O tym, że Australia wyspecjalizowała się w kinie opartym na samochodowej przemocy, pisałem wcześniej, przy okazji Samochodów, które zjadły Paryż. Również konwencja kina drogi stała się tam bardzo popularna, wykorzystywana nie tylko w filmach gatunkowych. Gry na drodze, drugi wspólny projekt reżysera Richarda Franklina i scenarzysty Everetta De Roche’a, łączy te dwie rzeczy przy pomocy iście hitchcockowskiej, inspirowanej Oknem na podwórze fabuły. Zamiast Jamesa Stewarta z nogą w gipsie, podglądającego swoich sąsiadów, mamy Stacy’ego Keacha jako amerykańskiego kierowcę TIR-a, mijającego barwną galerię podróżujących przez Australię ludzi, wśród których czai się seryjny morderca kobiet. Do pomocy główny bohater otrzymuje autostopowiczkę w osobie Jamie Lee Curtis, również Amerykanki, co fabularnie wydaje się aż za dużym zbiegiem okoliczności. Jednak większym problemem było samo zatrudnienie gwiazdy Halloween do roli, w której obsadzono już aktorkę australijskiego pochodzenia, co wytworzyło parę nieprzyjemnych sytuacji na planie dla Curtis.

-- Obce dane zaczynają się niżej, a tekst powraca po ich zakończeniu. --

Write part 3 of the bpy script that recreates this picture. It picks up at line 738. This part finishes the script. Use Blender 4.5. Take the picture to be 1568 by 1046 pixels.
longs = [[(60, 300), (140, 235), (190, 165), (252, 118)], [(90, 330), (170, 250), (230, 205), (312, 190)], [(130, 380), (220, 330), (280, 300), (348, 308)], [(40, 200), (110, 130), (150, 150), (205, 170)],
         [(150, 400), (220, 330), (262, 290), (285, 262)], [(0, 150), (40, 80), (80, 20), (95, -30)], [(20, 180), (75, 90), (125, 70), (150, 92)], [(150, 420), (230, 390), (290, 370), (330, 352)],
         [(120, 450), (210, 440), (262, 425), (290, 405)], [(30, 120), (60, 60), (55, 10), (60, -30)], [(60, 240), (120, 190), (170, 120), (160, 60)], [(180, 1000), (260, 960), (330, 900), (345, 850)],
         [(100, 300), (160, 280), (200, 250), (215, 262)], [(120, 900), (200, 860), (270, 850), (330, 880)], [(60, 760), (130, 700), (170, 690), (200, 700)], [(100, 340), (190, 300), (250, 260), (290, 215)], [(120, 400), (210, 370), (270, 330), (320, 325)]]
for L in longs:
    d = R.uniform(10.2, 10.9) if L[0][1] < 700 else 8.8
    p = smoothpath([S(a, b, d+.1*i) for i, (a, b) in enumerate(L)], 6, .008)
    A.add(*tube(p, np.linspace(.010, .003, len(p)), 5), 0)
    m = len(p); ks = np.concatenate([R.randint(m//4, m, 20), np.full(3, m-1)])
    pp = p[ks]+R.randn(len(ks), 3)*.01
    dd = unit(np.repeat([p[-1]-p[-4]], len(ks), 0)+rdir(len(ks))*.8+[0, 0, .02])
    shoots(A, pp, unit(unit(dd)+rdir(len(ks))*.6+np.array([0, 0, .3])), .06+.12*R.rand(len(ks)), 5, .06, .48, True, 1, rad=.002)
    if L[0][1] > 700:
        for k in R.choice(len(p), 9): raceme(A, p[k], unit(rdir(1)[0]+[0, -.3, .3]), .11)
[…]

Tym razem scenariusz De Roche’a rezygnuje z fantastycznego lub surrealnego zagrożenia na rzecz psychopaty, którego w samym filmie nie ma zbyt dużo. Umieszczenie akcji niemal w całości na pustynnej przestrzeni pomaga jednak w sugestii, która będzie również napędzać powstały niemal 15 lat później Wolf Creek – łatwo się „zgubić” na tych dzikich terenach i równie łatwo samemu zdziczeć. Modus operandi mordercy nie jest szczegółowo wyjaśniony (zwłaszcza kwestia tego, co robi ze zwłokami), ale można domyślić się, jak działa, i samo to przyprawia o dreszcze. Mimo to film Franklina jest utrzymany w zaskakująco pogodnym tonie, czego zasługa tkwi z pewnością w dowcipnych dialogach, pozytywnym usposobieniu głównych bohaterów oraz komplementowaniu australijskich krajobrazów, stanowiących wspaniałe tło dla zabawy w kotka i myszkę. W gruncie rzeczy dostajemy odwrócenie fabuły Pojedynku na szosie Stevena Spielberga, gdzie to tajemniczy napastnik siedział za kierownicą ciężarówki, prześladując Bogu ducha winnego everymana. Brutalności na ekranie jest niewiele, choć pierwsze morderstwo zaskakuje estetyzacją przemocy (z jednym ujęciem, którego nie sposób zapomnieć), przywodząc na myśl dzieła innego ucznia Alfreda Hitchocka, Briana De Palmy, oraz włoskie gialli. Mimo to film był reklamowany jako slasher, ku niezadowoleniu samego reżysera. Z pewnością udział Curtis, ówczesnej „królowej krzyku”, służył takim konotacjom.

I choć całość ma bardzo australijski charakter, nietrudno dostrzec, że głównym celem Franklina było zrealizowanie filmu pod amerykańską publiczność, być może również po to, aby odbić się dostatecznie mocno i swoje następne dzieło nakręcić właśnie w Hollywood. Pomimo dotkliwej klapy, jaką Gry na drodze zaliczyły zarówno w jednym, jak i drugim kraju, reżyser otrzymał szansę realizacji Psychozy II (1983), która okazała się być zaskakująco dobrą kontynuacją Hitchcockowskiego klasyka.